The Senate early Thursday approved nearly $9 billion in cuts to foreign aid as well as public broadcasting, formalizing a radical overhaul of spending that Trump first imposed with strokes of his pen on taking office nearly six months ago.

US officials confirmed that nearly 500 tons of high-nutrition biscuits, meant to keep alive malnourished children in Afghanistan and Pakistan, were incinerated after they passed their expiration date in a warehouse in Dubai.

Lawmakers of the rival Democratic Party said they had warned about the food in March. Senator Tim Kaine said that the inaction in feeding children “really exposes the soul” of the Trump administration.

Michael Rigas, the deputy secretary of state for management, acknowledged to Kaine that blame lay with the shuttering of the US Agency for International Development , which was merged into the State Department after drastic cuts.

“I think that this was just a casualty of the shutdown of USAID,” Rigas said.

The Atlantic magazine, which first reported the episode, said that the United States bought the biscuits near the end of Biden administration for around $800,000 and that the Trump administration’s burning of the food was costing taxpayers another $130,000.

For aid workers, the biscuit debacle was just one example of how drastic and sudden cuts have aggravated the impact of the aid shutdown.

Kate Phillips-Barrasso, vice president for global policy and advocacy at Mercy Corps, said that large infrastructure projects were shut down immediately, without regard to how to finish them.

“This really was yanking the rug out, or turning the the spigot off, overnight,” she said.

She pointed to the termination of a USAID-backed Mercy Corps project to improve water and sanitation in the turbulent east of the Democratic Republic of Congo. Work began in 2020 and was scheduled to end in September 2027.

“Infrastructure projects are not things where 75 percent is ok. It’s either done or it’s not,” she said.

The Republican-led Senate narrowly approved the package, which needs a final green light from the House of Representatives, that, in the words of White House Press Secretary Karoline Leavitt, will rescind funding for “$9 billion worth of crap.”

The bill includes ending all $437 million the United States would have given to several UN bodies including the children’s agency UNICEF and the UN Development Programme. It also pulls $2.5 billion from development assistance.

Under pressure from moderate Republicans, the package backs off from ending PEPFAR, the anti-HIV/AIDS initiative credited with saving 25 million lives since it was launched by former president George W. Bush more than two decades ago.

Republicans and the Trump-launched Department of Government Efficiency, initially led by tycoon Elon Musk, have highlighted spending by USAID on issues that are controversial in the United States, saying it does not serve US interests.

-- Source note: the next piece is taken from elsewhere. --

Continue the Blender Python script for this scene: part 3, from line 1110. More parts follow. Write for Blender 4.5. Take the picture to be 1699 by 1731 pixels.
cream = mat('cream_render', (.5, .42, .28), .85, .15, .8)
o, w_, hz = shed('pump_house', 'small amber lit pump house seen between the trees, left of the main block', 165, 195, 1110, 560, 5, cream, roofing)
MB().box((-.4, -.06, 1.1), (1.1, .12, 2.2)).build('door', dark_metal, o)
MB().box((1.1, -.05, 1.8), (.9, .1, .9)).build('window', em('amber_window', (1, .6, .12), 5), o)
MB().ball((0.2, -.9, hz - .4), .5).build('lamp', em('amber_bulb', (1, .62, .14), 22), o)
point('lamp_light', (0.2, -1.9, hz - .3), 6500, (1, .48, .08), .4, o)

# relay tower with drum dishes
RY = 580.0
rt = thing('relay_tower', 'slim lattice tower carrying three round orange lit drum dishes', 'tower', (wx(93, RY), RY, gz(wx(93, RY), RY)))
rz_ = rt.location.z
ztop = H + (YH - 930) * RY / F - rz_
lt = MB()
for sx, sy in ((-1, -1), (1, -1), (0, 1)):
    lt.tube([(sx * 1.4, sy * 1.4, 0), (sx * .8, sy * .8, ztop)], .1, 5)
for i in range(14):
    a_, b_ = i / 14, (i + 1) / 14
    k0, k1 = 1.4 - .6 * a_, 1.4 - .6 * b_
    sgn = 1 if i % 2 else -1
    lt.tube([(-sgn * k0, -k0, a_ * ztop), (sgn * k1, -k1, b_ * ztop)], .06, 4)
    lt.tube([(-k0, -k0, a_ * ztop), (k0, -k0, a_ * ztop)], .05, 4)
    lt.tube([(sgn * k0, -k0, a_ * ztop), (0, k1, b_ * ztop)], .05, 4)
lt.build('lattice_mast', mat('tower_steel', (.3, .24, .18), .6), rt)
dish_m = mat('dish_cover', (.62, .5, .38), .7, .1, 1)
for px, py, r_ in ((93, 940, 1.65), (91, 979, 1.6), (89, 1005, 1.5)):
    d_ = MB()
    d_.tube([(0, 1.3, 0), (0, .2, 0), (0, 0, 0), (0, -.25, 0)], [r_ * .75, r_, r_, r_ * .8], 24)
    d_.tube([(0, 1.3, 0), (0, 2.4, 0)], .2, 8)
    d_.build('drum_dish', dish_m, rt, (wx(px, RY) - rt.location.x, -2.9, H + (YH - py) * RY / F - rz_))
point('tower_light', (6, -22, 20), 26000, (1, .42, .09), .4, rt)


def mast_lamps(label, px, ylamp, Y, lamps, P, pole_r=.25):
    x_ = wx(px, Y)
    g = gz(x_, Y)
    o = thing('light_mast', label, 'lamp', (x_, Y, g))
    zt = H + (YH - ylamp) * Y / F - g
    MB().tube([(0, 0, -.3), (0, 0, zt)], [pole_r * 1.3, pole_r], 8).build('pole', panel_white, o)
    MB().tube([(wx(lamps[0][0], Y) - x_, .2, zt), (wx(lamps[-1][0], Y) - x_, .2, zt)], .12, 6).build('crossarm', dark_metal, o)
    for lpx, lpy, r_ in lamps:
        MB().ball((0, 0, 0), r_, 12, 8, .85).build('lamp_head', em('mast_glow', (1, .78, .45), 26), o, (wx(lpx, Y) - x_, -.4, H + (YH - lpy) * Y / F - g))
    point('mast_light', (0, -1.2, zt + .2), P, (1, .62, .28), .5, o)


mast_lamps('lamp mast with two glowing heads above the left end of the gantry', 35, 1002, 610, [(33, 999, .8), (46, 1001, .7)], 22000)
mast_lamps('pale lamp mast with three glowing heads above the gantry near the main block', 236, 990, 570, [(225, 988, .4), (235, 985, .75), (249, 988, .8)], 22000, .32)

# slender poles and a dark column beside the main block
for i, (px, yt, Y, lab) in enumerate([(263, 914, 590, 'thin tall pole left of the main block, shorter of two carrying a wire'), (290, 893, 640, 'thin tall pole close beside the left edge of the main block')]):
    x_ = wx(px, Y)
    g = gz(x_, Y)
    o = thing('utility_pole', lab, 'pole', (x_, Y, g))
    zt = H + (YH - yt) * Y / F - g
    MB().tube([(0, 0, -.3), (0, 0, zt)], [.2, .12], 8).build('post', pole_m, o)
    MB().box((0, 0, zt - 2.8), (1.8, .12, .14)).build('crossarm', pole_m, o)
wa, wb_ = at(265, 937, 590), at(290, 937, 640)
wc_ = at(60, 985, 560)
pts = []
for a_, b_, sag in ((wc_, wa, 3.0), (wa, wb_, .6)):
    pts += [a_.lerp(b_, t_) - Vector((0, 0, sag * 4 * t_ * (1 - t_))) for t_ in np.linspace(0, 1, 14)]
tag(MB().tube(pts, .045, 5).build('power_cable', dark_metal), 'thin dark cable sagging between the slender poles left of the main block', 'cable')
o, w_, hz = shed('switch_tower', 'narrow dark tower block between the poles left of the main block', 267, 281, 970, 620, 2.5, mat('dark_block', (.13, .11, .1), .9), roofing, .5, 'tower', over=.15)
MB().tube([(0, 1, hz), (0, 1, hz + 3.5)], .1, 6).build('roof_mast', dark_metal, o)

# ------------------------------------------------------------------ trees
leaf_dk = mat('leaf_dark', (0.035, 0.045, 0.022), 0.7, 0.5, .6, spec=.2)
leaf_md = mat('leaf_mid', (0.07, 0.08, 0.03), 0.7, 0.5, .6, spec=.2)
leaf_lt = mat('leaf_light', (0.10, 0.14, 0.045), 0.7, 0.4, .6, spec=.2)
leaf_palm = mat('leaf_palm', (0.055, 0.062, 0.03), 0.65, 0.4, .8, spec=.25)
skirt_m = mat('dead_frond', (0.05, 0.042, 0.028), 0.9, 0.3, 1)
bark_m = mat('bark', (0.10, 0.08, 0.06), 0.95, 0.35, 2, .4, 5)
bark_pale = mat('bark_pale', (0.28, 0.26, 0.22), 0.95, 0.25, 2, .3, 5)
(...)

House Speaker Mike Johnson said that the Republicans were getting rid of “egregious abuses.”

“We can’t fund transgender operas in Peru with US taxpayer dollars,” Johnson told reporters, an apparent reference to a US grant under the Biden administration for the staging of an opera in Colombia that featured a transgender protagonist.

The aid cuts come a week after the State Department laid off more than 1,300 employees after Secretary of State Marco Rubio ended or merged several offices, including those on climate change, refugees and human rights.

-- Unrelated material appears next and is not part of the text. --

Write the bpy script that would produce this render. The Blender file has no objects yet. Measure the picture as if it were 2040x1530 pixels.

Rubio called it a “very deliberate step to reorganize the State Department to be more efficient and more focused.”

Senate Democrats issued a scathing report that accused the Trump administration of ceding global leadership to China, which has been increasing spending on diplomacy and disseminating its worldview.

The rescissions vote “will be met with cheers in Beijing, which is already celebrating America’s retreat from the world under President Trump,” said Jeanne Shaheen, the top Democrat on the Senate Foreign Relations Committee.